On Fri, 03 Jul 2015 12:15:32 +0300, Anton Vodonosov said:
Envelope-From: avodonosov@yandex.by
A note about "philosophical problems" - if one wants to build a compact mental model, reasonable and consistent with all the Common Lisp properties, there probably may be more than one way to do so, and neither of possible models can be proven incorrect.
03.07.2015, 11:16, "Anton Vodonosov" avodonosov@yandex.ru:
I personally don't think that name CL-USER::FOO anyhow represents the "nature" of the symbol
The same number may be referenced as #x20000000 and as 536870912. It's just a way to refer the object, not the object itself.
I want to correct myself. Unlike numbers or any other objects, symbols _are_ about names, so we can say that the name CL-USER::FOO represents the "nature" of symbol.

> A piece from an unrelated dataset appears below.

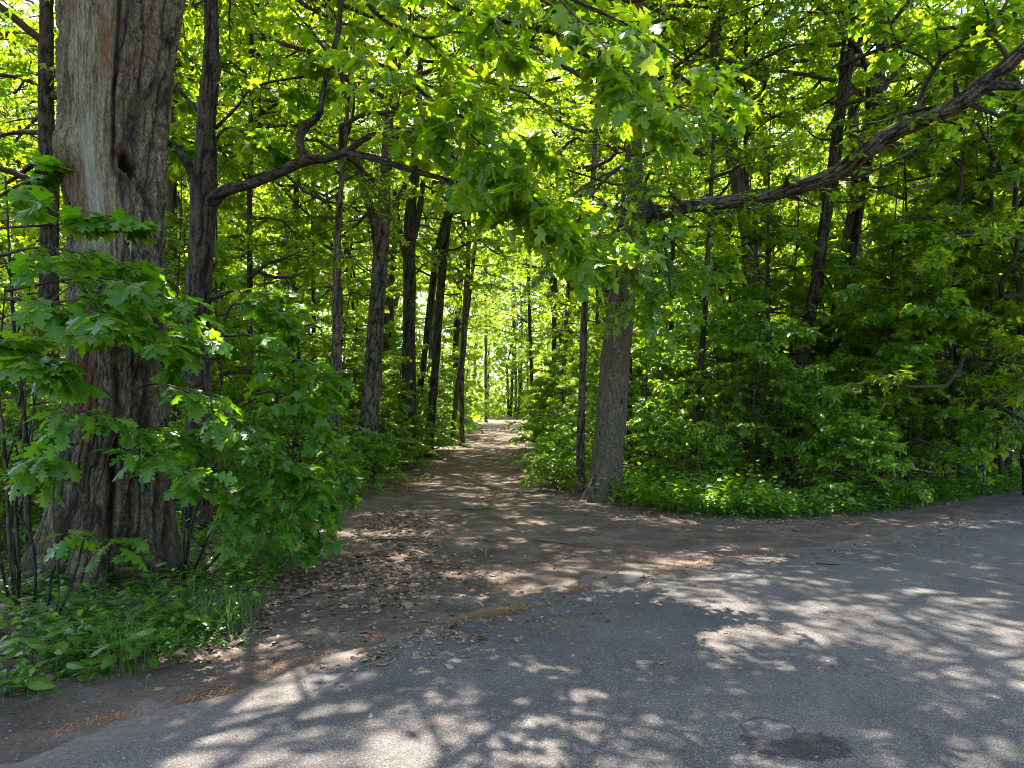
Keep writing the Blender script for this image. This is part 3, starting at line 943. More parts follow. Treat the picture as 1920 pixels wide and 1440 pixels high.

I think Common Lisp wants to save memory and speedup comparison, so when we use the same name we get the same object, as implemented by INTERN (this trick even has name - the Flyweight pattern).
So, this is just an optimization trick, and UNITERN is a maintenance, system tool, not designed to express programs. We are encouraged to operate as if the symbol name means the same object.
I disagree about it being to save memory -- a CL symbol is an object with mutable attributes, so identity is important. Also, the identity of uninterned symbols is just as important (e.g. for macros) as interned ones, so finding symbols via packages (and the reader) is not fundamental to their common use.
Packages are just a way to convert strings to symbols, which is useful when they are obtained from files outside a running CL (e.g. via the reader/fasl loader).